The Storm on the Sea of Galilee:
a theft of
Rembrandt van Rijn, 1633

Content and Context:

        Typical of Rembrandt (and Caravaggio), the painting makes heavy use of chiaroscuro to depict Jesus as he calms the great sea. Alongside Jesus are 13 others, representing the 12 disciples and Rembrandt as they strive to stay onboard amidst the chaos of the waves. Surrounding Jesus is an area of light that quickly dissipates as the scene draws down behind the sails. His only seascape, Rembrandt painted this after moving to Amsterdam, where he tried to make a name for himself as the premier historical artist.

Period of Art:

        This piece emphasizes the qualities of the Baroque period, as identified by the sheer sense of drama pervading the scene. Chiaroscuro appears throughout, and the characters are displayed in the heroic style typical of Baroque art.

The Theft:

        In 1990, two men dressed up as police men knocked on the door of the Isabella Stewart Gardner Museum. Believing them legitimate, the museum guards allowed the men in, only to realize they were frauds as they found their hands bound, their faces duct taped and their bodies tied to posts in the museum basement. Not their first choice, the thieves went for a previous Rembrandt, only to find it too securely fastened to its heavy panel backing.

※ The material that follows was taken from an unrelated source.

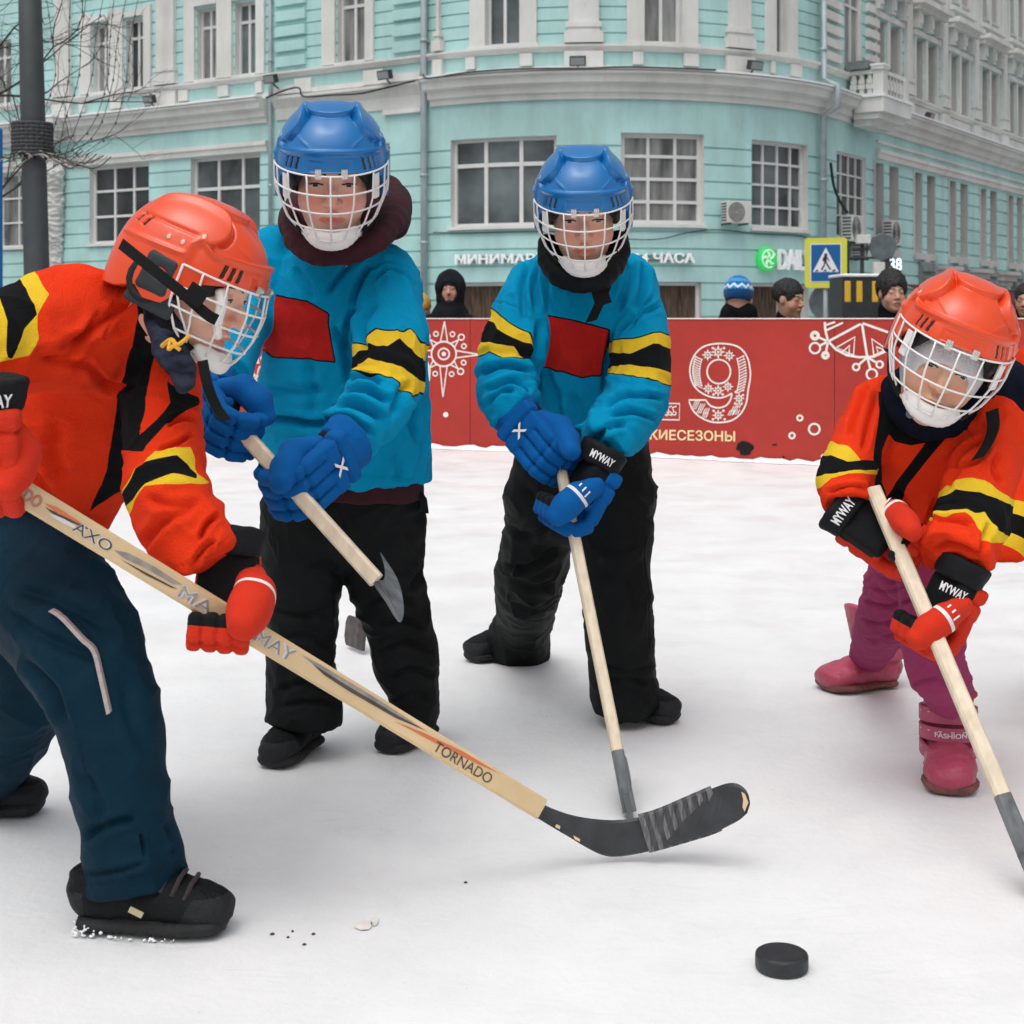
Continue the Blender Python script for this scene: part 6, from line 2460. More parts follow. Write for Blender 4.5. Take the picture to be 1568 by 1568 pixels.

They then proceeded to hijack "The Storm in the Sea of Galilee," picking up other random pieces including numerous paintings, an ancient Chinese pot, and a golden eagle that framed one of Napoleon's flags before exiting the museum.

The Recovery:

        24 years later, the paintings remain missing. Despite involvement by the FBI, the Scotland Yard, Japan, France, and a $5 million reward offered by the museum, none of the works have been discovered. A leading theory suggests the involvement of Whitey Bulger, a crime boss thought to have caused corruption within the section of the FBI involved in the case. However, upon accusations, Bulger fled and has not been caught since.